Nothing exemplifies Trump’s character better than his egging the mob on and promising to march along with them, then scuttling right back to 1600 Pennsylvania Ave. to watch events unfold on TV.  He summoned and stirred up his forces and sent them to fight for him while staying in a safe place and maintaining “deniability” – albeit of a scarcely plausible kind.  “Why, goodness me, I never dreamed those folks would do anything the least bit violent,” he will be heard to whine for all the years he lives.  Alternately he will insist that they were “good people” and legitimately aggrieved, but if any of the rebels* is counting on receiving a pardon he will be sadly disappointed.

At his rallies Trump used to urge his followers to rough dissidents up and promise to pay for their defense if they were prosecuted as a result.  But when one was arrested and charged with assault, he got not a penny for his legal expenses nor even a letter of sympathy from Trump.  Trump will be saving the pardons for himself, his family and those who can do him a good turn – like tax-dodging billionaires, drug lords and other potentates of foreign countries.  In his mind, those who fought Congress for him but lost will be nothing but fools, losers and, worse, an embarrassment to him.

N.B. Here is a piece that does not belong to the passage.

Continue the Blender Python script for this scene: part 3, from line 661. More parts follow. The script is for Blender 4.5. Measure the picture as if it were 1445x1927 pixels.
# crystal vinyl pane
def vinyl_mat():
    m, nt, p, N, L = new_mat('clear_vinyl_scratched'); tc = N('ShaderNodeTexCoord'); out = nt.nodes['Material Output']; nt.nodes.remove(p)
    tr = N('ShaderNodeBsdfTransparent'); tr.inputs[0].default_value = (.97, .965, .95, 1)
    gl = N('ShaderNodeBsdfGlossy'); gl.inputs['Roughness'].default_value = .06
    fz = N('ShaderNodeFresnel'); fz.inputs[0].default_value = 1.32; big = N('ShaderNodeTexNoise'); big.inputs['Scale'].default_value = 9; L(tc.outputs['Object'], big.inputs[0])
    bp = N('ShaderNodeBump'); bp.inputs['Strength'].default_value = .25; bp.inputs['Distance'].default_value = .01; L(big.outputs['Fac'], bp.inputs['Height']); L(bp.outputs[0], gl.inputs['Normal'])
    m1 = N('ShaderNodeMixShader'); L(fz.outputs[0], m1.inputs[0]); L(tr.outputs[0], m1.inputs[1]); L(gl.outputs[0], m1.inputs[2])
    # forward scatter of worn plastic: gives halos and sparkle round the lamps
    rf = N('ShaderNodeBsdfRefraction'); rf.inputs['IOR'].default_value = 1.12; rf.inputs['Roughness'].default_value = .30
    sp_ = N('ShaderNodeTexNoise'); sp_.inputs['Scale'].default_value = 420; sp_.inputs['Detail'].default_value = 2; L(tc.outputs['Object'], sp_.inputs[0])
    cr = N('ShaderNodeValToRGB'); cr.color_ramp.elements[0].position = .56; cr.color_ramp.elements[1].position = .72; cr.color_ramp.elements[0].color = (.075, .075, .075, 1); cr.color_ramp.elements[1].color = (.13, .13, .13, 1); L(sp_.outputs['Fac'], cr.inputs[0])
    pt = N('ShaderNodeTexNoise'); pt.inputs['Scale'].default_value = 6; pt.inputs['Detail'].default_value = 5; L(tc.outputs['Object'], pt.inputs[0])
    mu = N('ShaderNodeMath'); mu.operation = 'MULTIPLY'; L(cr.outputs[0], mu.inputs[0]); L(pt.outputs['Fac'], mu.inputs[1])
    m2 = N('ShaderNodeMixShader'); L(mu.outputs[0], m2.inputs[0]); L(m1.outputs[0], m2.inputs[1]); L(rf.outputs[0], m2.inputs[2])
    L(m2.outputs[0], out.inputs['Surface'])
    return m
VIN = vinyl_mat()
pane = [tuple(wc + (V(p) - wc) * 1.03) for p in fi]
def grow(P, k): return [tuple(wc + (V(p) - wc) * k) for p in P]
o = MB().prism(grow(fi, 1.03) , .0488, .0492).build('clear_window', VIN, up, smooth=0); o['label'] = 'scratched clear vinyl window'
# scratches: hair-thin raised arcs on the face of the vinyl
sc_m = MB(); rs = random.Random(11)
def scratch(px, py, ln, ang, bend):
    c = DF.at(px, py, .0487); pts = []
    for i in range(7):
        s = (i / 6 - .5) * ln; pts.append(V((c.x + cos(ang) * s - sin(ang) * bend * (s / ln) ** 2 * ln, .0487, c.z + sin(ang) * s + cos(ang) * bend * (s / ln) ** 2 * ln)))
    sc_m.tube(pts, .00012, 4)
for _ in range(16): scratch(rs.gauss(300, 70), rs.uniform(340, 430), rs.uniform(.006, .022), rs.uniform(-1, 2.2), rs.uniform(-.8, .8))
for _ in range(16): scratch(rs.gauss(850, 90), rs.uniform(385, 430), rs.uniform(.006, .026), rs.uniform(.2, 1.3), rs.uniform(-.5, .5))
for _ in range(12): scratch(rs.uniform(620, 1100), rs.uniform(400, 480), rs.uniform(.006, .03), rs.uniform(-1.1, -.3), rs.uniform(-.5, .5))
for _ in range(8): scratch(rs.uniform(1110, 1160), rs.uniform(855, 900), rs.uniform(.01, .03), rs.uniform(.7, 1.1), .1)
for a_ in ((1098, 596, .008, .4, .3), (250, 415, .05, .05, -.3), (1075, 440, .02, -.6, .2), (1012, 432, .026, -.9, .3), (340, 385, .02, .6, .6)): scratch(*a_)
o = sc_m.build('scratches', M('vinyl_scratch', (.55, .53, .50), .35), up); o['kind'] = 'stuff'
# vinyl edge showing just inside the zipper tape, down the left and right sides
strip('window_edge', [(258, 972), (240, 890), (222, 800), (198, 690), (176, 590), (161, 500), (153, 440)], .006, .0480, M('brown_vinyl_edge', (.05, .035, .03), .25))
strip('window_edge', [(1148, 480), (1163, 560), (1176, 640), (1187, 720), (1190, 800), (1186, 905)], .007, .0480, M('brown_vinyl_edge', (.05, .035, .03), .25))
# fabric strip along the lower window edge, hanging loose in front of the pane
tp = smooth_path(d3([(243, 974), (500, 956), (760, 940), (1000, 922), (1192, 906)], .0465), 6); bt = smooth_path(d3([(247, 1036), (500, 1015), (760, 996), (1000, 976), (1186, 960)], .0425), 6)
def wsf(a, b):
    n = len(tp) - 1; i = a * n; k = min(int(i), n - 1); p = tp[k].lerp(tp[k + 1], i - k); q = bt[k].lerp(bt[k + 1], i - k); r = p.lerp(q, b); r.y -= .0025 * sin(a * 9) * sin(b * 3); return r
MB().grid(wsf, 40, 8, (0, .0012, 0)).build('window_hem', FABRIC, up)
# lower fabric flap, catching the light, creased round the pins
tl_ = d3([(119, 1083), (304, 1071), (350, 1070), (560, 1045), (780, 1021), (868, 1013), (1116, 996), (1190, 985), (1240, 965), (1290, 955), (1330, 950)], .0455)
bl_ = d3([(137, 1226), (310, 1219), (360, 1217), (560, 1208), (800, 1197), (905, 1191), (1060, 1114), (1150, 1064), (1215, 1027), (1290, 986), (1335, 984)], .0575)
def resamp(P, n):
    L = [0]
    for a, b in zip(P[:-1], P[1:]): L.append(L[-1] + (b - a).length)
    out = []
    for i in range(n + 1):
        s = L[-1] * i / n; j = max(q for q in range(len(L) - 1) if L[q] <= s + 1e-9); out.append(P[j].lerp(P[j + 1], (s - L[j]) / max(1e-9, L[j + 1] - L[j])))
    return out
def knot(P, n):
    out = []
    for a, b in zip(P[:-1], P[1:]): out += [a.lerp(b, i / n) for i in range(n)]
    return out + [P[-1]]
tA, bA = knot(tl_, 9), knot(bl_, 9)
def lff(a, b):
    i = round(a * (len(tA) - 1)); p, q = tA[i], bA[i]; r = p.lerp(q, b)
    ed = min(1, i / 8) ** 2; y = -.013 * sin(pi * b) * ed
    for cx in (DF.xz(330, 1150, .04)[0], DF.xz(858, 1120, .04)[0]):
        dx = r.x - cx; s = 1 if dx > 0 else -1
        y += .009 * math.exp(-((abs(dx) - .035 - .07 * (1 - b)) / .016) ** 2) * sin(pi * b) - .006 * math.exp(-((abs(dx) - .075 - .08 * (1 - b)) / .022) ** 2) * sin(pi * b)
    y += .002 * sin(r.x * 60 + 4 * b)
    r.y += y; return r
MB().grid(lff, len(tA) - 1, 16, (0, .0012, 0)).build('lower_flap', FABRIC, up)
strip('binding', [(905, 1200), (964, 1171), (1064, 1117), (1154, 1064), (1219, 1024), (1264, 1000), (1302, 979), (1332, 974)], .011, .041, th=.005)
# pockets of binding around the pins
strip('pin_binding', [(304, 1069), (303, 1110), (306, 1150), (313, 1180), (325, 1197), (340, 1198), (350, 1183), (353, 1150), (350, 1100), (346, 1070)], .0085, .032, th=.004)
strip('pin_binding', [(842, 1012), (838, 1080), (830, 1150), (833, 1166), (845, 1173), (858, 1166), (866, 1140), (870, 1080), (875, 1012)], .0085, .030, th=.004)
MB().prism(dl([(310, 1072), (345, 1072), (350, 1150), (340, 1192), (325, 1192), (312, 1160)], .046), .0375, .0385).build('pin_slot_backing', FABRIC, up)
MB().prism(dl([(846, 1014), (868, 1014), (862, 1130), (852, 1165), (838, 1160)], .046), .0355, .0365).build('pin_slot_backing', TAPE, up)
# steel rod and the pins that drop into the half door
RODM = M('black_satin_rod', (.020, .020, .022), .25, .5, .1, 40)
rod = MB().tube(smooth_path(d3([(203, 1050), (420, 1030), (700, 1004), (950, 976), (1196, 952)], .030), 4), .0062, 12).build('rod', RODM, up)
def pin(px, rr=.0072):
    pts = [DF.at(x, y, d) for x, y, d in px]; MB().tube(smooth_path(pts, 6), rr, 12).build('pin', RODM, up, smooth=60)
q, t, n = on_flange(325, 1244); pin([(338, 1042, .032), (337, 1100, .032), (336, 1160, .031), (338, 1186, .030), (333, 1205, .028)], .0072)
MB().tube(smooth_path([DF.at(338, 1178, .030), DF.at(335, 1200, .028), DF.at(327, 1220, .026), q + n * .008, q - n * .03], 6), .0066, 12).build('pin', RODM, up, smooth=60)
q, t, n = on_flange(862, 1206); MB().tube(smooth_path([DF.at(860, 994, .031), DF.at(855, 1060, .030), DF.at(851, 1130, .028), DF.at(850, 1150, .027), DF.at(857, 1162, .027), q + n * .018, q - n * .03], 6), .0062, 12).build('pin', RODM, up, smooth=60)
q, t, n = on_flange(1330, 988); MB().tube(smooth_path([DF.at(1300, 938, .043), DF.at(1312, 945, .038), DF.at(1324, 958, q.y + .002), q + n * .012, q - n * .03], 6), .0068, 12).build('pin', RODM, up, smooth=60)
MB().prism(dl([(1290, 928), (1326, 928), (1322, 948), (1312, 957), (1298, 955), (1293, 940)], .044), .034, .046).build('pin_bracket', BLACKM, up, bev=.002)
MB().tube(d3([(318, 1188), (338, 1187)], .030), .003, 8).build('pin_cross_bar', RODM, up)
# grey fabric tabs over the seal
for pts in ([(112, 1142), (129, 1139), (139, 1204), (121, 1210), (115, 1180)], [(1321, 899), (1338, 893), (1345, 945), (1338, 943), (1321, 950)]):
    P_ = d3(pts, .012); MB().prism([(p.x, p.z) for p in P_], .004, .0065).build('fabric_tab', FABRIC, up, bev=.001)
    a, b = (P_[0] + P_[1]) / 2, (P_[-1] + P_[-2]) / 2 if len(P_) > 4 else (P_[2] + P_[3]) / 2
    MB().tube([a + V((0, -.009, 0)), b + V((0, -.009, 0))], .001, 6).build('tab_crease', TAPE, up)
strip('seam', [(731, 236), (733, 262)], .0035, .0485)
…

Trump also lacks sufficient political understanding to know that rebellion must either succeed and crown the rebels with prosperity or fail and bring them down in ruin.  He who dares to strike the king gambles all and must dare greatly.  In his cheating huckster fashion he simply reckons that he can deny involvement in the failed rebellion.  His last Presidential act will be to pardon himself (perhaps just slipping the sealed document into his coat pocket against a rainy day), but this will not prevent the searching investigation in which all the resources of the offended government will be deployed. [Post-scriptum: When I wrote this, Republican Congressional leaders were still denouncing the insurrection and blaming Trump for it.  As a Goldwater Republican I could not even imagine that soon nearly all of them would fall in to defend Trump in every dishonest way they could.]

*  And murderers.  From the 1890s encyclopedia my grandmother gave me, under Riot: “There must be at least three offending actors.  The wrongdoers must be engaged in some private purpose and not in any attempt to overthrow or subvert the government, which is treason. … No distinction is made between the relative degrees of violence on the part of the rioters [still less of insurrectionists]; all the participants are responsible for all that takes place.”